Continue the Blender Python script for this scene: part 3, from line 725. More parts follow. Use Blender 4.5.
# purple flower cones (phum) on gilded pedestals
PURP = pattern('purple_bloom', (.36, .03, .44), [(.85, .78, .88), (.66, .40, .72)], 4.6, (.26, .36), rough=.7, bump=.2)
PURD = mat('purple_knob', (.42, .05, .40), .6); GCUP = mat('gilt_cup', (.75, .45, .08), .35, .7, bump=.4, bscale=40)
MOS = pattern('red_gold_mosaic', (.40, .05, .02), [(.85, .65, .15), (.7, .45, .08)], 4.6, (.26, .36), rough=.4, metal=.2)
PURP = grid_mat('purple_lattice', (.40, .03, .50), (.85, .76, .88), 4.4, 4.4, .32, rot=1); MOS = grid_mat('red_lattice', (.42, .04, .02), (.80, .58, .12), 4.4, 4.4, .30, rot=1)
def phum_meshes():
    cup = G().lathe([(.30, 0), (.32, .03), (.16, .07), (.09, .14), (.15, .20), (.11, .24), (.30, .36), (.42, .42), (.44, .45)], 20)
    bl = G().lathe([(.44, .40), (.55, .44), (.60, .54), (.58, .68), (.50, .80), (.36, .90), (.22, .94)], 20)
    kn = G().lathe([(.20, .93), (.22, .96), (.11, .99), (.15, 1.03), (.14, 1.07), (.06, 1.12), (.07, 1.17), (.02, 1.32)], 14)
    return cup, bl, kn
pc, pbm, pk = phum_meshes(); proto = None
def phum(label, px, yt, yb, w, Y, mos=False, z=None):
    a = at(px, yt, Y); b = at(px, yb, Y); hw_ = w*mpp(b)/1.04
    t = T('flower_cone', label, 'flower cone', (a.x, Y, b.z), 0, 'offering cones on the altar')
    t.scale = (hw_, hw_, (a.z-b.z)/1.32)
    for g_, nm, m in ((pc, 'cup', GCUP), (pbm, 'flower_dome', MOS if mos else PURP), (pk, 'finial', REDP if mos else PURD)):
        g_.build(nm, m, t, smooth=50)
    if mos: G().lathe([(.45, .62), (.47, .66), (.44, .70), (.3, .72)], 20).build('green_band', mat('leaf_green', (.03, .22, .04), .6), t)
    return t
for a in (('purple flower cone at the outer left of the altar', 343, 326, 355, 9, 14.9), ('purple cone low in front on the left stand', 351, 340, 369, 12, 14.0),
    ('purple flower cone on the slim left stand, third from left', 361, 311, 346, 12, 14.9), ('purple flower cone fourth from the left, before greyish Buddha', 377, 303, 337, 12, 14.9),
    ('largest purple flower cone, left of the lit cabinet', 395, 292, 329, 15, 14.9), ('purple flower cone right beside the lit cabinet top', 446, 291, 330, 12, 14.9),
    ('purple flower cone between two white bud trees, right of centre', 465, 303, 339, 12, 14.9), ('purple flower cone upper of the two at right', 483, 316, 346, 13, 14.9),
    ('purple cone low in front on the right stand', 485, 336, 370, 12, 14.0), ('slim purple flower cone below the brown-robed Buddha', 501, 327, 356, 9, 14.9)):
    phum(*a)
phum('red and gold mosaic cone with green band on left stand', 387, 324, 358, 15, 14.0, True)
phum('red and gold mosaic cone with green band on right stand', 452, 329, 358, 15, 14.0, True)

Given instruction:
Output the full listing without altering anything.

Response to the task:
Continue the Blender Python script for this scene: part 3, from line 725. More parts follow. Use Blender 4.5.
# purple flower cones (phum) on gilded pedestals
PURP = pattern('purple_bloom', (.36, .03, .44), [(.85, .78, .88), (.66, .40, .72)], 4.6, (.26, .36), rough=.7, bump=.2)
PURD = mat('purple_knob', (.42, .05, .40), .6); GCUP = mat('gilt_cup', (.75, .45, .08), .35, .7, bump=.4, bscale=40)
MOS = pattern('red_gold_mosaic', (.40, .05, .02), [(.85, .65, .15), (.7, .45, .08)], 4.6, (.26, .36), rough=.4, metal=.2)
PURP = grid_mat('purple_lattice', (.40, .03, .50), (.85, .76, .88), 4.4, 4.4, .32, rot=1); MOS = grid_mat('red_lattice', (.42, .04, .02), (.80, .58, .12), 4.4, 4.4, .30, rot=1)
def phum_meshes():
    cup = G().lathe([(.30, 0), (.32, .03), (.16, .07), (.09, .14), (.15, .20), (.11, .24), (.30, .36), (.42, .42), (.44, .45)], 20)
    bl = G().lathe([(.44, .40), (.55, .44), (.60, .54), (.58, .68), (.50, .80), (.36, .90), (.22, .94)], 20)
    kn = G().lathe([(.20, .93), (.22, .96), (.11, .99), (.15, 1.03), (.14, 1.07), (.06, 1.12), (.07, 1.17), (.02, 1.32)], 14)
    return cup, bl, kn
pc, pbm, pk = phum_meshes(); proto = None
def phum(label, px, yt, yb, w, Y, mos=False, z=None):
    a = at(px, yt, Y); b = at(px, yb, Y); hw_ = w*mpp(b)/1.04
    t = T('flower_cone', label, 'flower cone', (a.x, Y, b.z), 0, 'offering cones on the altar')
    t.scale = (hw_, hw_, (a.z-b.z)/1.32)
    for g_, nm, m in ((pc, 'cup', GCUP), (pbm, 'flower_dome', MOS if mos else PURP), (pk, 'finial', REDP if mos else PURD)):
        g_.build(nm, m, t, smooth=50)
    if mos: G().lathe([(.45, .62), (.47, .66), (.44, .70), (.3, .72)], 20).build('green_band', mat('leaf_green', (.03, .22, .04), .6), t)
    return t
for a in (('purple flower cone at the outer left of the altar', 343, 326, 355, 9, 14.9), ('purple cone low in front on the left stand', 351, 340, 369, 12, 14.0),
    ('purple flower cone on the slim left stand, third from left', 361, 311, 346, 12, 14.9), ('purple flower cone fourth from the left, before greyish Buddha', 377, 303, 337, 12, 14.9),
    ('largest purple flower cone, left of the lit cabinet', 395, 292, 329, 15, 14.9), ('purple flower cone right beside the lit cabinet top', 446, 291, 330, 12, 14.9),
    ('purple flower cone between two white bud trees, right of centre', 465, 303, 339, 12, 14.9), ('purple flower cone upper of the two at right', 483, 316, 346, 13, 14.9),
    ('purple cone low in front on the right stand', 485, 336, 370, 12, 14.0), ('slim purple flower cone below the brown-robed Buddha', 501, 327, 356, 9, 14.9)):
    phum(*a)
phum('red and gold mosaic cone with green band on left stand', 387, 324, 358, 15, 14.0, True)
phum('red and gold mosaic cone with green band on right stand', 452, 329, 358, 15, 14.0, True)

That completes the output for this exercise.